It will be seen from these remarks that lines of defence are not necessarily bases of operation.
Strategic positions are such as are taken up during the operations of a war, either by a corps d’armee or grand detachment, for the purpose of checking or observing an opposing force; they are named thus to distinguish them from tactical positions or fields of battle.
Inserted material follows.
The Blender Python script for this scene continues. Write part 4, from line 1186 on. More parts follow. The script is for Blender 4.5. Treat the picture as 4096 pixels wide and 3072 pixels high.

The positions of Napoleon at Rivoli, Verona, and Legnano, in 1796 and 1797, to watch the Adige; his positions on the Passarge, in 1807, and in Saxony and Silesia in front of his line of defence, in 1813; and Massena’s positions on the Albis, along the Limmat and the Aar, in 1799, are examples under this head.
Before proceeding further it may be well to illustrate the strategic relations of lines and positions by the use of diagrams.
(Fig. 1.) The army at A covers the whole of the ground in rear of the line DC perpendicular to the line AB, the position of the enemy being at B.
(Fig. 2.) AJ being equal to BJ, A will still cover every thing in rear of DC.
(Fig. 3.) If the army A is obliged to cover the point a, the army B will cover all the space without the circle whose radius is a B; and of course A continues to cover the point a so long as it remains within this circle a B.
A line of operations embraces that portion of the theatre of war which an army or corps d’armee passes over in attaining its object; the front of operations is the front formed by the army as it advances on this line.
When an army acts as a single mass, without forming independent corps, the line it follows is denominated a simple line of operations.
If two or more corps act in an isolated manner, but against the same opposing force, they are said to follow double or multiple lines.
The lines by which Moreau and Jourdan entered Germany in 1796, were double lines; but Napoleon’s advance by Bamberg and Gera, in 1806, although moving in seven distinct corps d’armee, formed but a single line of operations.
Interior lines of operations are those followed by an army which operates between the enemy’s lines in such a way as to be able to concentrate his forces on one of these lines before the other can be brought to its assistance. For example, Napoleon’s line of operations in 1814, between the Marne and the Seine, where he manoeuvred with so much skill and success against the immensely superior forces of the allies.
Exterior lines present the opposite results; they are those which an army will form in moving on the extremities of the opposing masses. For example, the lines of the Marne and the Seine, followed by the army of Silesia and the grand Austro-Russian army, in the campaign of 1814. Burgoyne’s line of operations, in 1777, was double and exterior.
Concentric lines are such as start from distant points, and are directed towards the same object, either in the rear or in advance of their base.